▶ [Set exercise] Retype the listing below line for line, but only from the line with "Model this scene" down to the line with "random.seed(7)", inclusive. Pictures stay out.

▶ [Stored data]
(begin)

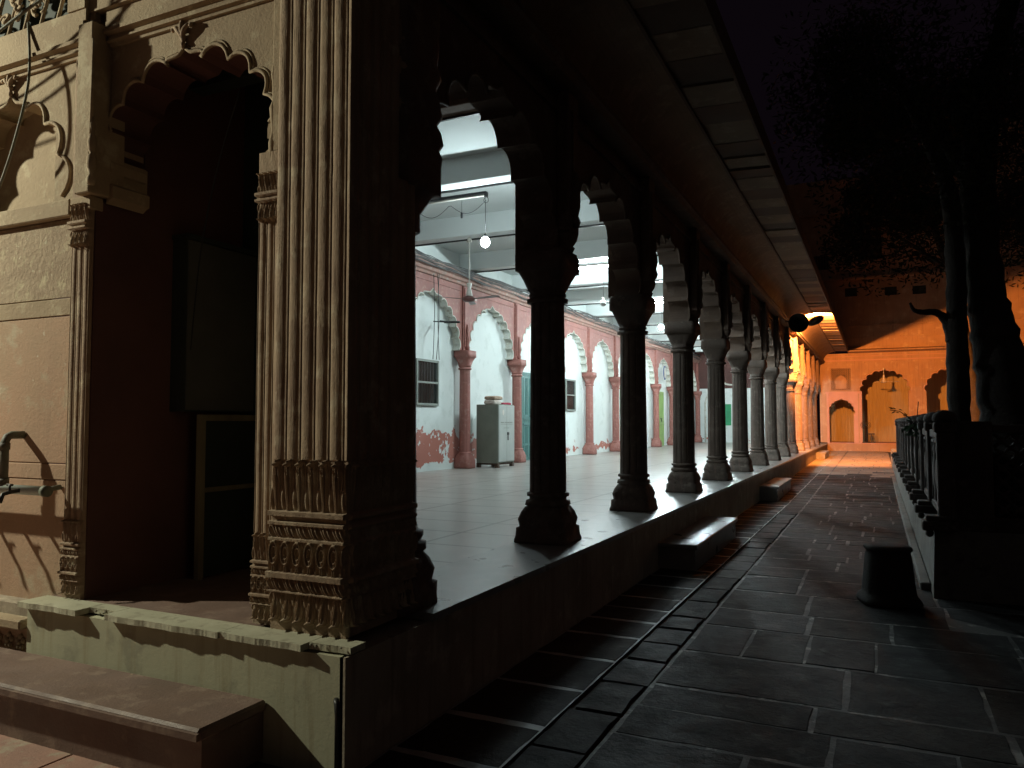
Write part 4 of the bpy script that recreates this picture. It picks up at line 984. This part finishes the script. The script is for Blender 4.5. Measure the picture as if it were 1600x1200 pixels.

(end)
(begin)

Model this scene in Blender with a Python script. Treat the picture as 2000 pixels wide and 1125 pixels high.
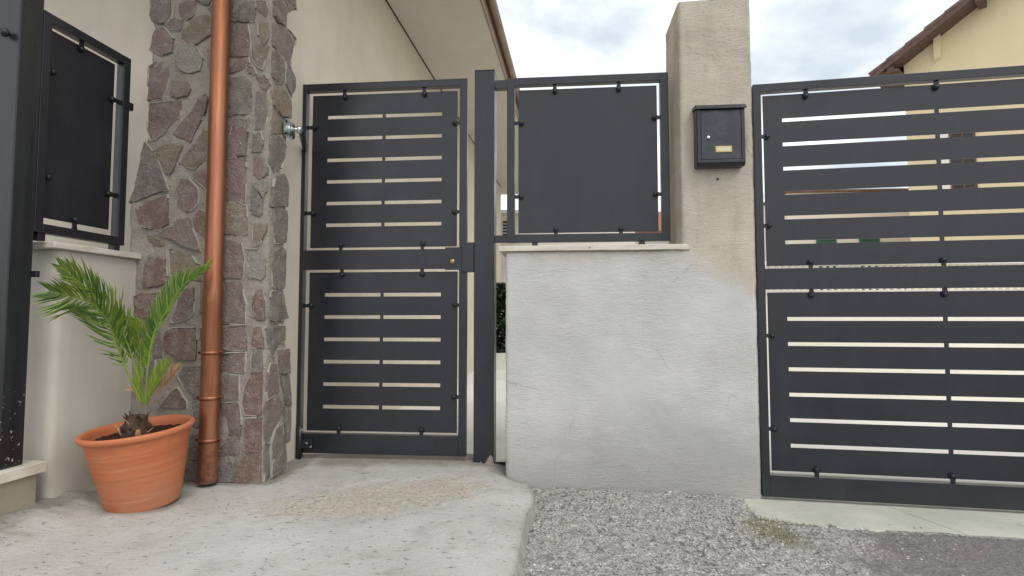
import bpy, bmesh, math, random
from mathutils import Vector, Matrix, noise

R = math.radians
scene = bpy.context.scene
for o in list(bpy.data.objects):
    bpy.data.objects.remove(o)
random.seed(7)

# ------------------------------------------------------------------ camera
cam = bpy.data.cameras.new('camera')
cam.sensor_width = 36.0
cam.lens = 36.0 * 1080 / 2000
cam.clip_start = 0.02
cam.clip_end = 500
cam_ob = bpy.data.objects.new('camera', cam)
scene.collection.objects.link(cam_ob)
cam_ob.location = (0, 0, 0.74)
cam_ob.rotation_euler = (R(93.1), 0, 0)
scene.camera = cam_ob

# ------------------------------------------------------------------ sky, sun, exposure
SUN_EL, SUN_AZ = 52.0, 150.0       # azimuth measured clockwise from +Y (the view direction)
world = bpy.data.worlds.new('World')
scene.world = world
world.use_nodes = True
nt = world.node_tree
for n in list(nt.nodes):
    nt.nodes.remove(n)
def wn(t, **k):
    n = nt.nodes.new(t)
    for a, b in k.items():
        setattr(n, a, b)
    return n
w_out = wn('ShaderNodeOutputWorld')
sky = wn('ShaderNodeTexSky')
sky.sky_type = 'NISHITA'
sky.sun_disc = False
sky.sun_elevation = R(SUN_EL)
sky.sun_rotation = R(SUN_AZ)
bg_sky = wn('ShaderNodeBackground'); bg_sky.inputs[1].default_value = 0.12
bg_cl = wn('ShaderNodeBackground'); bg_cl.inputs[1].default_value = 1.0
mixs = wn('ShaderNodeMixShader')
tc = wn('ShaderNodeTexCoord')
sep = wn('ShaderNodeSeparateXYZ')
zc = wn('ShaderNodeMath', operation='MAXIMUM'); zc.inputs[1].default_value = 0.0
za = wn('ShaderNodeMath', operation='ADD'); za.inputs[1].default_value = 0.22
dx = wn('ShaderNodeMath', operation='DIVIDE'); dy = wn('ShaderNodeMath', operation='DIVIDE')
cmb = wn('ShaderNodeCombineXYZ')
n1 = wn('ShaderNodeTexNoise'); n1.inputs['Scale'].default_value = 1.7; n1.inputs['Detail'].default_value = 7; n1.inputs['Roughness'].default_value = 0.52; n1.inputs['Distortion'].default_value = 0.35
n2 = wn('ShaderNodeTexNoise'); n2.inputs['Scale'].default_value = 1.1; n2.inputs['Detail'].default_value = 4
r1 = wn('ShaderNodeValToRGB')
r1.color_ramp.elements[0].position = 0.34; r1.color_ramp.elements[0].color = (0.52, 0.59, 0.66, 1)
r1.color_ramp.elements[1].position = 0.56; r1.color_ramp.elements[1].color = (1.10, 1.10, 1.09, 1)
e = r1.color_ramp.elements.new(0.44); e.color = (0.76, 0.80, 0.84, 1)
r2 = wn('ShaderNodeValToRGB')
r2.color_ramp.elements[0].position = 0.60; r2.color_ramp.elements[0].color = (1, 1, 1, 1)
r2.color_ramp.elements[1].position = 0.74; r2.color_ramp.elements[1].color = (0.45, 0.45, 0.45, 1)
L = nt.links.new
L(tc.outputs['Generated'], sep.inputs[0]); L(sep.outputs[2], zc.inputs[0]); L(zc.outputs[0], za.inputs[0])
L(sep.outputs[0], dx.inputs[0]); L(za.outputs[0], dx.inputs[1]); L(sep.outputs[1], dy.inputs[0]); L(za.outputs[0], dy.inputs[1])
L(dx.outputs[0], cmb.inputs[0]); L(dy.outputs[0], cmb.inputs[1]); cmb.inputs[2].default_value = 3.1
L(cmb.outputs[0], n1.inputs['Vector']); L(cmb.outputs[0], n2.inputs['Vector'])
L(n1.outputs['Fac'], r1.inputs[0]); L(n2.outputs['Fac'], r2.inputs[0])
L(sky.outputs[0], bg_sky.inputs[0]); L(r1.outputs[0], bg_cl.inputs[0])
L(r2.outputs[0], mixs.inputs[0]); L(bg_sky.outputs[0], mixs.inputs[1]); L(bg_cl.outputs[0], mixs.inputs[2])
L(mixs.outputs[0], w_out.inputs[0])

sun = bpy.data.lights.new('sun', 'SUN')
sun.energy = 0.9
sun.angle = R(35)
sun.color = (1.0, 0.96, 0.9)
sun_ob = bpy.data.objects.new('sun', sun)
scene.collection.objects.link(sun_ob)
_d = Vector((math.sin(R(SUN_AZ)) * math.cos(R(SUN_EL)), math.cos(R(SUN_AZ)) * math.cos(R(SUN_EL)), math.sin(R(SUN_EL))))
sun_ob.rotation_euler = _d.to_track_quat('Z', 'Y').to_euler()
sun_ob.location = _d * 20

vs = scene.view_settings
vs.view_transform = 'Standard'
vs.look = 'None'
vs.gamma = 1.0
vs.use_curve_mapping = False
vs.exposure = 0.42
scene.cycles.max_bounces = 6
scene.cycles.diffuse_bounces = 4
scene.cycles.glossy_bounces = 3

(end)

▶ [Problem solution]
Model this scene in Blender with a Python script. Treat the picture as 2000 pixels wide and 1125 pixels high.
import bpy, bmesh, math, random
from mathutils import Vector, Matrix, noise

R = math.radians
scene = bpy.context.scene
for o in list(bpy.data.objects):
    bpy.data.objects.remove(o)
random.seed(7)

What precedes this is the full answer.